4 responses to “Playing to have fun vs. playing to win”

  1. I don’t know if I could give up my elephant…it’s just too nice to have sometimes. I reiterate my pledge to never bounce it in anger against simple mana producing lands, however. I’m only medium-evil, after all.

    BTW, you gotta love the artwork on Terastodon. The description for the artist must have been something like “Draw an ur-elephant – not so much an actual creature as an ideal to which all other elephants aspire to. An elephantine paragon, if you will. An ivory crusader, a trunked stalwart of the natural world. In other words, a huge-ass motherfucking elephant.
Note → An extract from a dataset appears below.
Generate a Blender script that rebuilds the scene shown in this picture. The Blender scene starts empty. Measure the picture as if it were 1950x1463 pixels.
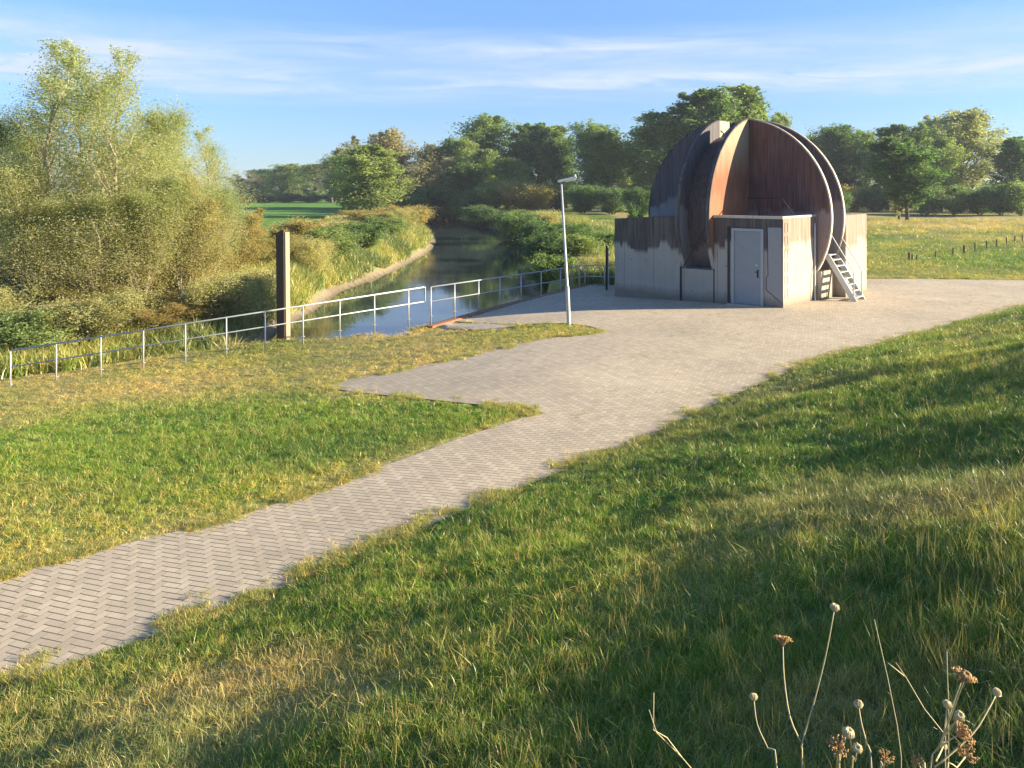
import bpy, bmesh, math, random
import numpy as np
from mathutils import Vector, Matrix
from mathutils.geometry import delaunay_2d_cdt

SC = bpy.context.scene
COL = SC.collection
random.seed(7)
# ------------------------------------------------------------------ camera
F, CX, HY, CZ = 1530.0, 975.0, 360.0, 3.8      # focal length and horizon in photo pixels, eye height
cam = bpy.data.cameras.new("camera"); camo = bpy.data.objects.new("camera", cam); COL.objects.link(camo)
cam.sensor_width = 36; cam.lens = 36 * F / 1950; cam.shift_y = -(731.5 - HY) / 1950
cam.clip_start = .05; cam.clip_end = 6000
camo.location = (0, 0, CZ); camo.rotation_euler = (math.radians(90), 0, 0)
SC.camera = camo
# ------------------------------------------------------------------ sun, sky, exposure
SUN_EL = math.radians(18); SUN_DIR2 = Vector((1, -.10)).normalized()
S = Vector((SUN_DIR2.x * math.cos(SUN_EL), SUN_DIR2.y * math.cos(SUN_EL), math.sin(SUN_EL)))
sun = bpy.data.lights.new("sun", 'SUN'); sun.energy = 5.0; sun.angle = math.radians(.5); sun.color = (1, .86, .62)
suno = bpy.data.objects.new("sun", sun); COL.objects.link(suno); suno.rotation_euler = S.to_track_quat('Z', 'Y').to_euler()
W = bpy.data.worlds.new("World"); SC.world = W; W.use_nodes = True
SC.view_settings.view_transform = 'Standard'; SC.view_settings.look = 'None'
SC.view_settings.exposure = 1.68; SC.view_settings.gamma = 1

def N(nt, t, **kw):
    n = nt.nodes.new(t)
    for k, v in kw.items():
        if k.startswith('i_'):
            n.inputs[k[2:].replace('_', ' ')].default_value = v
        else: setattr(n, k, v)
    return n
def math_(nt, op, a, b=None, c=None, clamp=False):
    n = nt.nodes.new('ShaderNodeMath'); n.operation = op; n.use_clamp = clamp
    for i, x in enumerate((a, b, c)):
        if x is None: continue
        if isinstance(x, (int, float)): n.inputs[i].default_value = x
        else: nt.links.new(x, n.inputs[i])
    return n.outputs[0]
def mixc(nt, f, a, b, blend='MIX'):
    n = nt.nodes.new('ShaderNodeMix'); n.data_type = 'RGBA'; n.blend_type = blend
    for s, x in ((n.inputs[0], f), (n.inputs[6], a), (n.inputs[7], b)):
        if isinstance(x, (int, float)): s.default_value = x
        elif isinstance(x, tuple): s.default_value = (*x, 1) if len(x) == 3 else x
        else: nt.links.new(x, s)
    return n.outputs[2]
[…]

Give it four tusks and make it look really pissed off, too.”

  2. Hell no, you shouldn’t give up on the elephant. I’ve come to the recent conclusion, given the crazy amount of shit in our meta, that it’d be downright silly not to run a Terastodon in your deck if you’re playing green. It’s just…sometimes, not reaching for those stampeding feetses for a game results in a funner experience for everyone, including yourself.

    And yeah, the art for Terastodon is pretty epic. Magic artwork isn’t generally known for its tasteful restraint for its creature artwork, especially when it comes to the big stompies.

  3. You put my EDH feelings into words. Although I am a fundamentally non-competative player, i can understand that winning itself is fun. But when I invite my group over for some EDH good times, I do it because I want everyone to have a good time. Sometimes if a game is dragging along and nobody really wants to keep playing it, yeah then go generate infinite mana, and play evacuation, and replay all your stuff to win, or just play your Blightsteel (now thats a whole other bag of worms).

    TL;DR, Your fun should not necessarily be all about you. If your playgroup doesn’t have fun during the games you play in, think about why.